Um ein Freispielangebot wahrzunehmen, müssen die Kinder sich nämlich erst einmal darüber klar werden, was sie wann und wo mit wem spielen möchten. Eigene Bedürfnisse zu erkennen und auszusprechen, ist ein wichtiger Schritt in der Entwicklung von Selbstbewusstsein. Spielen Kinder in der Gruppe – beispielsweise in der Bau- oder Puppenecke –, müssen sie aber auch das Erleben und Verhalten ihres Gegenübers erkennen und akzeptieren lernen. „Im freien Spiel kommunizieren die Kinder ständig miteinander. Sie lernen, sich in andere hineinzuversetzen und eigene Eindrücke im Gespräch mit ihrem Gegenüber zu überprüfen“, so Brendel-Müller. Sei es, dass zwei kleine Baumeister einen Plan für ein gemeinsames Gebäude austüfteln, oder dass eine ganze Gruppe an Kindern Familie spielt. Rollen müssen verteilt, Regeln aufgestellt, unklare Situationen geklärt und ein gemeinsamer Spielverlauf entwickelt werden. Besonders in altersgemischten Kindergartengruppen entsteht so ein lebendiger Austausch zwischen Großen und Kleinen: Die Jüngeren orientieren sich an den Erfahrungen der Älteren, die wiederum lernen, Rücksicht zu nehmen, Sachverhalte zu erklären und eine Vorbildrolle einzunehmen.

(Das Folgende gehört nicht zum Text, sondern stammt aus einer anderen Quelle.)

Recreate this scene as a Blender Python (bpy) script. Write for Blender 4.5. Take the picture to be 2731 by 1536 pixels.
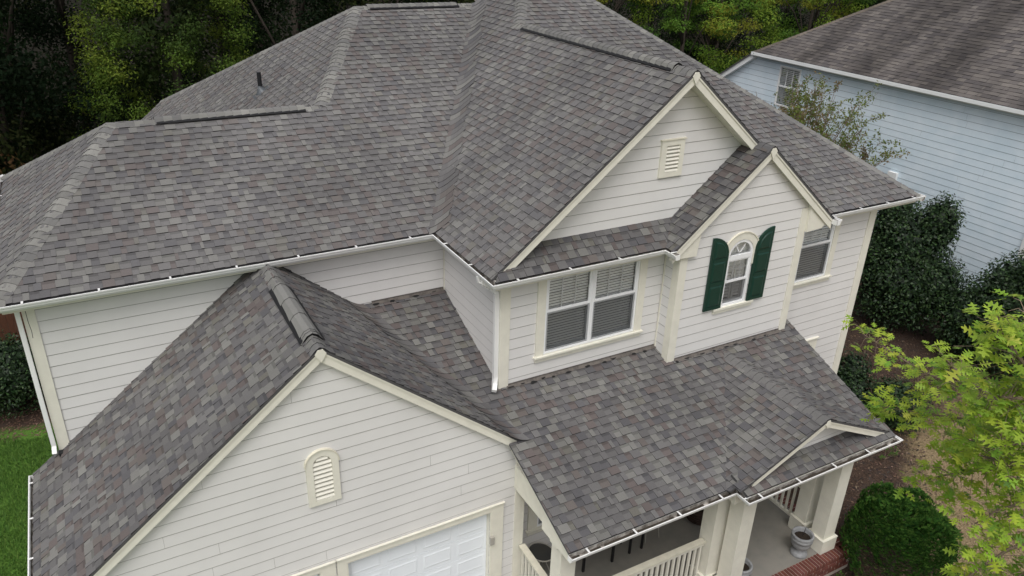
import bpy, math, random
from math import sin, cos, pi, sqrt, radians
from mathutils import Vector, Matrix
random.seed(7)
RND = random.Random(11)
for _o in list(bpy.data.objects):
    bpy.data.objects.remove(_o)
SC = bpy.context.scene
COL = SC.collection
ZG = 6.2            # world z of the upper gutter lip; all house heights below are relative to that lip

# ------------------------------------------------------------------ camera
CAM_P = Vector((-4.8093, -11.2192, 4.9334))
CAM_R = Vector((0.875880, -0.481586, 0.030155))
CAM_U = Vector((0.186285, 0.395129, 0.899539))
CAM_F = Vector((0.445121, 0.782271, -0.435798))
FPX = 2074.63 / 2731.0
cd = bpy.data.cameras.new('camera')
cam = bpy.data.objects.new('camera', cd); COL.objects.link(cam)
cd.sensor_width = 36.0; cd.lens = 36.0 * FPX
cd.clip_start = 0.1; cd.clip_end = 2000
m = Matrix((CAM_R, CAM_U, -CAM_F)).transposed().to_4x4()
m.translation = CAM_P + Vector((0, 0, ZG))
cam.matrix_world = m
SC.camera = cam

# ------------------------------------------------------------------ sky, sun, exposure (bright overcast)
SUN_EL, SUN_AZ = radians(60), radians(218)      # azimuth clockwise from +Y
w = bpy.data.worlds.new('World'); SC.world = w; w.use_nodes = True
nt = w.node_tree
bg = nt.nodes['Background']
sky = nt.nodes.new('ShaderNodeTexSky'); sky.sky_type = 'NISHITA'; sky.sun_disc = False
sky.sun_elevation = SUN_EL; sky.sun_rotation = SUN_AZ
sky.air_density = 1.0; sky.dust_density = 6.0; sky.ozone_density = 1.0
hs = nt.nodes.new('ShaderNodeHueSaturation'); hs.inputs['Saturation'].default_value = 0.30
nt.links.new(sky.outputs[0], hs.inputs['Color']); nt.links.new(hs.outputs[0], bg.inputs[0])
bg.inputs[1].default_value = 0.15
sl = bpy.data.lights.new('sun', 'SUN'); sl.energy = 0.9; sl.angle = radians(30); sl.color = (1.0, 0.985, 0.965)
sun = bpy.data.objects.new('sun', sl); COL.objects.link(sun)
_sd = Vector((sin(SUN_AZ) * cos(SUN_EL), cos(SUN_AZ) * cos(SUN_EL), sin(SUN_EL)))
sun.rotation_euler = _sd.to_track_quat('Z', 'Y').to_euler()
sun.location = (0, -20, 40)
SC.view_settings.view_transform = 'Standard'
SC.view_settings.look = 'None'
SC.view_settings.exposure = 0.0
SC.view_settings.gamma = 1.0
SC.view_settings.use_curve_mapping = False
SC.render.engine = 'CYCLES'

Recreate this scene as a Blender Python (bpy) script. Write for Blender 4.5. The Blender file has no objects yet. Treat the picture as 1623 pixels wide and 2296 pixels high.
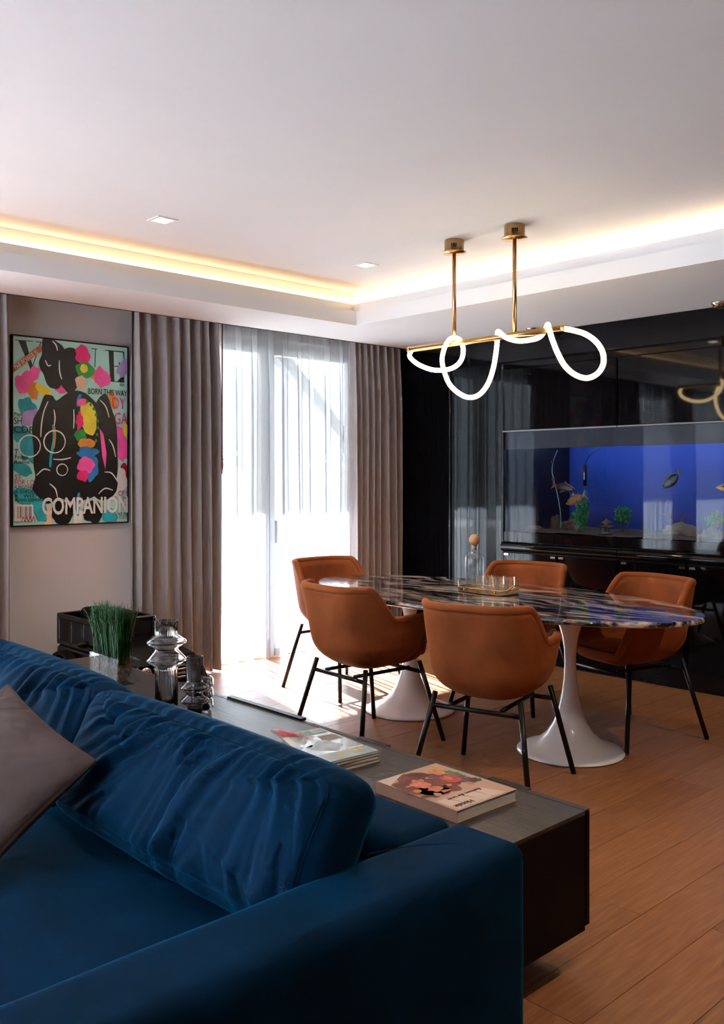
import bpy, math, random
import numpy as np
from mathutils import Vector, Matrix, noise as mnoise
random.seed(7)
PI = math.pi
sc = bpy.context.scene
COL = sc.collection

# ------------------------------------------------------------------ camera, world, sun, exposure
cam_d = bpy.data.cameras.new('camera')
cam = bpy.data.objects.new('camera', cam_d); COL.objects.link(cam)
cam.location = (0, 0, 1.4)
cam.rotation_euler = (PI / 2, 0, math.radians(46.86 - 90))
cam_d.sensor_fit = 'VERTICAL'; cam_d.sensor_height = 36.0
cam_d.lens = 2028.0 / 2296.0 * 36.0
cam_d.shift_y = -78.0 / 2296.0
cam_d.clip_start = 0.05
sc.camera = cam

W = bpy.data.worlds.new('sky'); sc.world = W; W.use_nodes = True
bg = W.node_tree.nodes['Background']
bg.inputs[0].default_value = (0.76, 0.89, 1.0, 1)
bg.inputs[1].default_value = 2.0

sun_d = bpy.data.lights.new('sun', 'SUN'); sun_d.energy = 112.0; sun_d.angle = math.radians(0.6)
sun_d.color = (0.93, 0.97, 1.0)
sun = bpy.data.objects.new('sun', sun_d); COL.objects.link(sun)
el = math.radians(33.0)
sd = Vector((-0.24 * math.cos(el), -0.97 * math.cos(el), -math.sin(el)))
sun.rotation_euler = sd.to_track_quat('-Z', 'Y').to_euler()
sun.location = (5, 12, 8)

def portal(x0, x1, y, z0, z1):
    d = bpy.data.lights.new('window_portal', 'AREA'); d.shape = 'RECTANGLE'
    d.size = x1 - x0; d.size_y = z1 - z0; d.cycles.is_portal = True
    o = bpy.data.objects.new('window_portal', d); COL.objects.link(o)
    o.location = ((x0 + x1) / 2, y, (z0 + z1) / 2); o.rotation_euler = (-PI / 2, 0, 0)
portal(3.3, 5.25, 5.80, 0.02, 2.47)
portal(-2.4, 1.95, 5.80, 0.02, 2.47)
def portal_left(y0, y1, x, z0, z1):
    d = bpy.data.lights.new('window_portal', 'AREA'); d.shape = 'RECTANGLE'
    d.size = z1 - z0; d.size_y = y1 - y0; d.cycles.is_portal = True
    o = bpy.data.objects.new('window_portal', d); COL.objects.link(o)
    o.location = (x, (y0 + y1) / 2, (z0 + z1) / 2); o.rotation_euler = (0, -PI / 2, 0)
portal_left(1.7, 4.9, -3.14, 0.02, 2.5)  # portal for the added left opening

vs = sc.view_settings
vs.view_transform = 'Standard'; vs.look = 'None'; vs.exposure = 0.95; vs.gamma = 1.0
vs.use_curve_mapping = False
cy = sc.cycles
cy.use_denoising = True
cy.max_bounces = 9; cy.diffuse_bounces = 4; cy.glossy_bounces = 4
cy.transmission_bounces = 9; cy.transparent_max_bounces = 16
cy.use_adaptive_sampling = True; cy.adaptive_threshold = 0.05; cy.adaptive_min_samples = 16
cy.caustics_reflective = False; cy.caustics_refractive = False
cy.sample_clamp_indirect = 6.0

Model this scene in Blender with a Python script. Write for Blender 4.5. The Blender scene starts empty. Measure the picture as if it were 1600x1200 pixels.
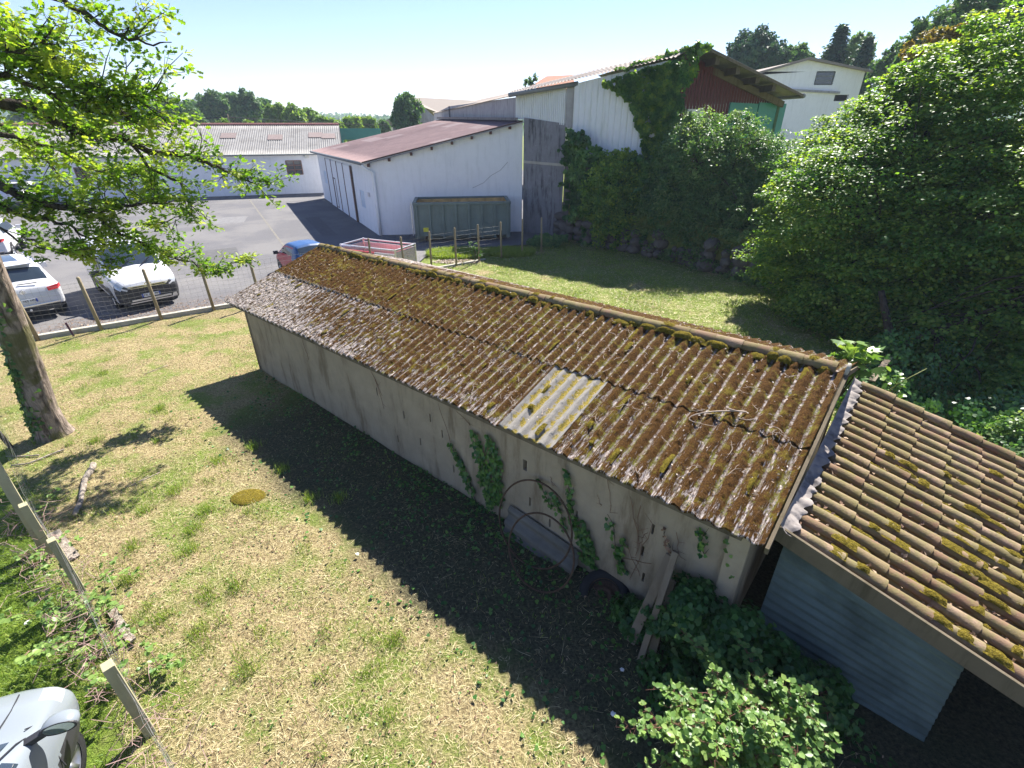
import bpy, bmesh, math, random
import numpy as np
from mathutils import Vector, Matrix

random.seed(11)
rng = np.random.default_rng(11)
R = math.radians
scene = bpy.context.scene
COL = scene.collection

# ------------------------------------------------------------------ camera
CAM_F, CAM_DY, CAM_H = 762.85, 407.2, 5.4          # focal length and horizon offset for a 1600 px wide frame
PITCH = math.atan2(CAM_DY, CAM_F)
cam_d = bpy.data.cameras.new('camera')
cam_d.sensor_width = 36.0
cam_d.lens = CAM_F / 1600 * 36
cam_d.clip_start = 0.05
cam_d.clip_end = 4000
cam = bpy.data.objects.new('camera', cam_d)
COL.objects.link(cam)
cam.location = (0, 0, CAM_H)
cam.rotation_euler = (math.pi / 2 - PITCH, 0, 0)
scene.camera = cam

# ------------------------------------------------------------------ sky, sun, exposure
SUN_EL, SUN_AZ = R(46.9), R(26.0)                   # azimuth from +Y towards +X
world = bpy.data.worlds.new('World')
scene.world = world
world.use_nodes = True
wn = world.node_tree
wn.nodes.clear()
w_out = wn.nodes.new('ShaderNodeOutputWorld')
w_bg = wn.nodes.new('ShaderNodeBackground')
w_sky = wn.nodes.new('ShaderNodeTexSky')
w_sky.sky_type = 'NISHITA'
w_sky.sun_disc = False
w_sky.sun_elevation = SUN_EL
w_sky.sun_rotation = SUN_AZ
w_sky.altitude = 100
w_sky.air_density = 1.0
w_sky.dust_density = 0.0
w_sky.ozone_density = 1.6
w_bg.inputs['Strength'].default_value = 0.056
w_mx = wn.nodes.new('ShaderNodeMix'); w_mx.data_type = 'RGBA'; w_mx.blend_type = 'MULTIPLY'; w_mx.inputs[0].default_value = 1.0
w_mx.inputs[7].default_value = (.90, .89, 1.14, 1)
wn.links.new(w_sky.outputs[0], w_mx.inputs[6]); wn.links.new(w_mx.outputs[2], w_bg.inputs['Color'])
wn.links.new(w_bg.outputs[0], w_out.inputs['Surface'])

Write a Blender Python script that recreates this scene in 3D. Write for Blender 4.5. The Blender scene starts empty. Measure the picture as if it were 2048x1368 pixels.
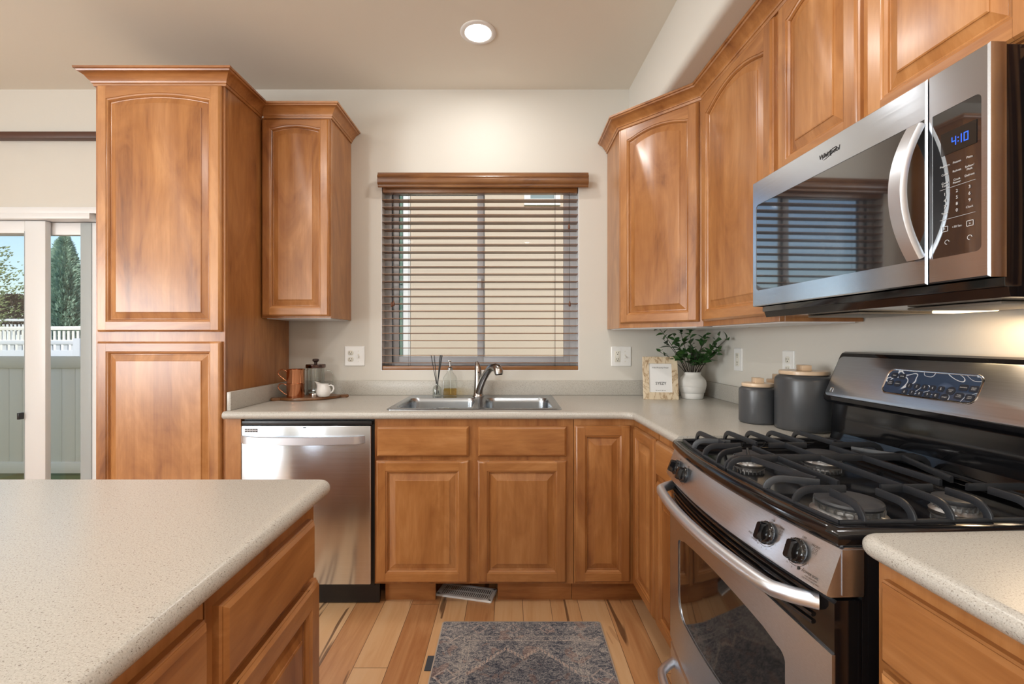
import bpy, bmesh, math, random
from mathutils import Vector, Matrix
R = math.radians
random.seed(7)
C = bpy.context.scene.collection
S = bpy.context.scene

# ------------------------------------------------------------------ camera, sky, sun, exposure
EYE = 1.245
cd = bpy.data.cameras.new('camera')
cd.sensor_width = 36.0
cd.lens = 36.0 * 910.0 / 2048.0
cd.shift_x = 2.0 / 2048.0
cd.shift_y = -4.0 / 2048.0
cd.clip_start = 0.02
cam = bpy.data.objects.new('camera', cd)
C.objects.link(cam)
cam.location = (0, 0, EYE)
cam.rotation_euler = (R(90), 0, 0)
S.camera = cam
S.view_settings.view_transform = 'Standard'
S.view_settings.look = 'None'
S.view_settings.gamma = 1.0
S.view_settings.use_curve_mapping = False
S.view_settings.exposure = 0.30

world = bpy.data.worlds.new('sky')
S.world = world
world.use_nodes = True
wn = world.node_tree
wn.nodes.clear()
wo = wn.nodes.new('ShaderNodeOutputWorld')
wb = wn.nodes.new('ShaderNodeBackground')
ws = wn.nodes.new('ShaderNodeTexSky')
ws.sky_type = 'NISHITA'
ws.sun_disc = False
ws.sun_elevation = R(42)
ws.sun_rotation = R(180)
ws.air_density = 1.0
ws.dust_density = 2.0
ws.ozone_density = 1.5
wn.links.new(ws.outputs[0], wb.inputs[0])
wb.inputs[1].default_value = 0.22
wn.links.new(wb.outputs[0], wo.inputs[0])

def lamp(name, kind, loc, rot, energy, color=(1, 1, 1), **kw):
    d = bpy.data.lights.new(name, kind)
    d.energy = energy
    d.color = color
    for k, v in kw.items():
        setattr(d, k, v)
    o = bpy.data.objects.new(name, d)
    C.objects.link(o)
    o.location = loc
    o.rotation_euler = rot
    return o

lamp('sun', 'SUN', (0, -5, 9), (R(48), 0, R(-6)), 1.55, (1, .95, .88), angle=R(1.5))
# added lamps at unseen rear and left windows, tilted up to fill the ceiling
lamp('rear_window_fill', 'AREA', (-3.08, -3.36, 1.45), (R(108), 0, 0), 40, (.93, .965, 1), shape='RECTANGLE', size=.8, size_y=1.7)
lamp('side_window_fill', 'AREA', (-4.5, -1.35, 1.45), (R(122), 0, R(-90)), 150, (.93, .965, 1), shape='RECTANGLE', size=1.8, size_y=1.7)

# ------------------------------------------------------------------ helpers
def setp(o, label=None, cat=None, group=None, kind=None):
    if label: o['label'] = label
    if cat: o['category'] = cat
    if group: o['group'] = group
    if kind: o['kind'] = kind
    return o

def thing(name, label, cat, loc=(0, 0, 0), rotz=0.0, group=None, kind=None):
    o = bpy.data.objects.new(name, None)
    o.empty_display_size = .05
    C.objects.link(o)
    o.location = loc
    o.rotation_euler = (0, 0, rotz)
    return setp(o, label, cat, group, kind)

class MB:
    def __init__(s):
        s.v = []; s.f = []
    def add(s, vs, fs, M=None):
        n = len(s.v)
        s.v += [(M @ Vector(p)) if M else Vector(p) for p in vs]
        s.f += [tuple(i + n for i in f) for f in fs]
        return s
    def bm(s, b, M=None):
        b.verts.index_update()
        vs = [v.co.copy() for v in b.verts]
        fs = [tuple(v.index for v in f.verts) for f in b.faces]
        b.free()
        return s.add(vs, fs, M)
    def box(s, x0, x1, y0, y1, z0, z1, bev=0, seg=2, M=None):
        b = bmesh.new()
        bmesh.ops.create_cube(b, size=1)
        for v in b.verts:
            v.co = Vector(((x0 + x1) / 2 + v.co.x * (x1 - x0), (y0 + y1) / 2 + v.co.y * (y1 - y0), (z0 + z1) / 2 + v.co.z * (z1 - z0)))
        if bev:
            bmesh.ops.bevel(b, geom=b.edges[:], offset=bev, segments=seg, profile=.5, affect='EDGES')
        return s.bm(b, M)
    def loft(s, rings, closed=True, cap0=False, cap1=False, M=None):
        n = len(rings[0]); vs = []; fs = []
        for r in rings: vs += list(r)
        for k in range(len(rings) - 1):
            for i in range(n if closed else n - 1):
                j = (i + 1) % n
                fs.append((k * n + i, k * n + j, (k + 1) * n + j, (k + 1) * n + i))
        if cap0: fs.append(tuple(range(n - 1, -1, -1)))
        if cap1: fs.append(tuple((len(rings) - 1) * n + i for i in range(n)))
        return s.add(vs, fs, M)
    def lathe(s, prof, n=32, c=(0, 0, 0), cap=True, M=None):
        rings = []
        for (r, z) in prof:
            rr = max(r, 1e-5)
            rings.append([(c[0] + rr * math.cos(2 * math.pi * i / n), c[1] + rr * math.sin(2 * math.pi * i / n), c[2] + z) for i in range(n)])
        return s.loft(rings, True, cap, cap, M)
    def tube(s, path, r, n=10, caps=True, M=None, sec=None, up=None):
        P = [Vector(p) for p in path]
        rings = []; prev = None
        for i, p in enumerate(P):
            t = (P[min(i + 1, len(P) - 1)] - P[max(i - 1, 0)])
            t = t.normalized() if t.length > 1e-9 else Vector((0, 0, 1))
            if up is not None:
                a = Vector(up).cross(t)
                if a.length < 1e-4: a = prev if prev is not None else Vector((1, 0, 0))
                a.normalize()
            elif prev is None:
                a = t.orthogonal().normalized()
            else:
                a = (prev - t * prev.dot(t)).normalized()
            prev = a
            b = t.cross(a).normalized()
            rr = r[i] if isinstance(r, (list, tuple)) else r
            if sec:
                rings.append([p + a * u * rr + b * w * rr for (u, w) in sec])
            else:
                rings.append([p + (a * math.cos(2 * math.pi * k / n) + b * math.sin(2 * math.pi * k / n)) * rr for k in range(n)])
        return s.loft(rings, True, caps, caps, M)
    def prism(s, poly, z0, z1, M=None):
        return s.loft([[(x, y, z0) for x, y in poly], [(x, y, z1) for x, y in poly]], True, True, True, M)
    def build(s, name, mat, parent=None, loc=None, rot=None, smooth=35, merge=True, label=None):
        me = bpy.data.meshes.new(name)
        if merge:
            b = bmesh.new()
            vv = [b.verts.new(p) for p in s.v]
            for f in s.f:
                try: b.faces.new([vv[i] for i in f])
                except ValueError: pass
            bmesh.ops.remove_doubles(b, verts=b.verts[:], dist=1e-6)
            bmesh.ops.recalc_face_normals(b, faces=b.faces[:])
            b.to_mesh(me); b.free()
        else:
            me.from_pydata([tuple(p) for p in s.v], [], s.f)
        if smooth:
            me.shade_smooth()
            me.set_sharp_from_angle(angle=R(smooth))
        me.materials.append(mat)
        o = bpy.data.objects.new(name, me)
        C.objects.link(o)
        if parent: o.parent = parent
        if loc: o.location = loc
        if rot: o.rotation_euler = rot
        if label: o['label'] = label
        return o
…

Im ungeregelten Freispiel kommt es natürlich auch zu Konfliktsituationen, wenn Eigen- und Fremdwahrnehmung sich aneinander reiben. Aufgabe der Erwachsenen ist es dann, den Kindern Lösungsstrategien für einen offenen und fairen Umgang miteinander aufzuzeigen. Gleichzeitig liefern solche Situationen wertvolle Hinweise, welche Inhalte noch weiter vertieft, welche Fertigkeiten noch geübt, welche Stärken ausgebaut werden können. Oder, wie es der griechische Philosoph Platon formulierte: „Beim Spiel kann man einen Menschen in einer Stunde besser kennenlernen, als im Gespräch in einem Jahr.“
Und so bildet das Freispiel einen ganzen Kosmos an Möglichkeiten ab. Denn spielen ist wahrnehmen, verhandeln, begreifen und erkennen. Und letztendlich eine Tätigkeit, die aus reiner Freude ausgeübt wird und Erwachsenen wie Kindern jede Menge Lebenslust schafft.